Responsáveis contestam «modelos completamente desajustados da realidade» que se pretendem impor à instituição
O diretor nacional da Obra da Rua, que tutela as Casas do Gaiato padre Júlio Pereira, admite o fim das Casas do Gaiato em Portugal Continental se a instituição continuar a ser alvo de imposições de natureza técnica e burocrática.
“Por vezes a sociedade organiza-se de tal maneira que impede a livre ação dos cidadãos, acaba por controlar em demasia essa ação e coartar a espontaneidade que é necessária para realizar esse trabalho, essa experiência de vida”, salienta, em entrevista concedida à Agência ECCLESIA, à margem da celebração do aniversário da Casa do Gaiato de Miranda do Corvo, a primeira a ser criada em Portugal, que completou 75 anos na quarta-feira.
No arquipélago a situação é “diferente” até pela “autonomia” que a Casa do Gaiato de São Miguel goza no contexto da Obra do Padre Américo.
Ouvido pelo Sítio Igreja Açores o responsável pela Casa do Gaiato, Pe Fernando Teixeira lembra que a instituição conta com o “apoio total da Segurança Social regional” e apesar de algumas dificuldades que se prendem “com uma redução de verbas” e, por vezes “alguma demora na resposta a problemas concretos”, o relacionamento “é muito próximo”.
Com quatro residências na maior ilha do arquipélago, todas em Ponta Delgada, a instituição acolhe atualmente 27 crianças, menores e dispõe de 24 funcionários, entre técnicos, auxiliares e animadores.
“Procuramos dar resposta a problemas muito difíceis de crianças oriundas de famílias muito desestruturadas a quem nós orientamos, damos carinho, educação e formação, acompanhando-as para terem um futuro melhor”, sublinha o Pe Fernando Teixeira que reconhece que “nem sempre as respostas técnicas”, nomeadamente da segurança social são “tão céleres quanto desejaríamos”, sobretudo “atendendo à natureza grave de alguns casos”. Mas são situações que “vão sendo ultrapassadas” com “boa vontade de parte a parte”

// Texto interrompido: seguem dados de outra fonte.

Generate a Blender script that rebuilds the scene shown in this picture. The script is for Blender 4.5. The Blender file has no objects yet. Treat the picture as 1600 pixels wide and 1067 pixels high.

O futuro da Casa do Gaiato de São Miguel, pertencente à Obra do Padre Américo nos Açores, com estatutos próprios, “não está comprometido pelo menos enquanto eu estiver à frente dela”, conclui o sacerdote.
A Obra “nasceu da espontaneidade” do Padre Américo para, de forma simples e “livre”, estar ao serviço dos mais desfavorecidos e “assim quer continuar”.
No Continente, há vários anos que a Obra de Rua e, em particular as direções das Casas do Gaiato espalhadas pelo país, contestam a atuação da Segurança Social para com o projeto, por a considerarem excessiva.
Esta é uma instituição juridicamente autónoma, também do ponto de vista do Direito Canónico, que não conta com qualquer tipo de apoio por parte do Estado.
O padre Júlio Pereira lamenta a tentativa que tem sido feita para “controlar” o rumo da Obra da Rua, através da imposição de “modelos completamente desajustados da realidade”, no que toca à missão e ao carisma deixado pelo “Pai Américo”.
Nesse sentido, admite o fim das Casas do Gaiato em Portugal e a sua transposição para outros países.
“Já estamos em Angola e Moçambique há 50 anos, mas iremos a outros lados, porque (tal como o padre Américo) também nós procurámos Cristo e encontramo-lo na Igreja e nos pobres da Igreja. É a eles que queremos servir”, frisa o sacerdote.
Sobre o legado do Padre Américo, e a natureza da Obra da Rua, o diretor nacional sublinha que tudo nasceu da vontade de “viver com aqueles que tendo direito a uma vida digna, por alguma razão injusta não têm”.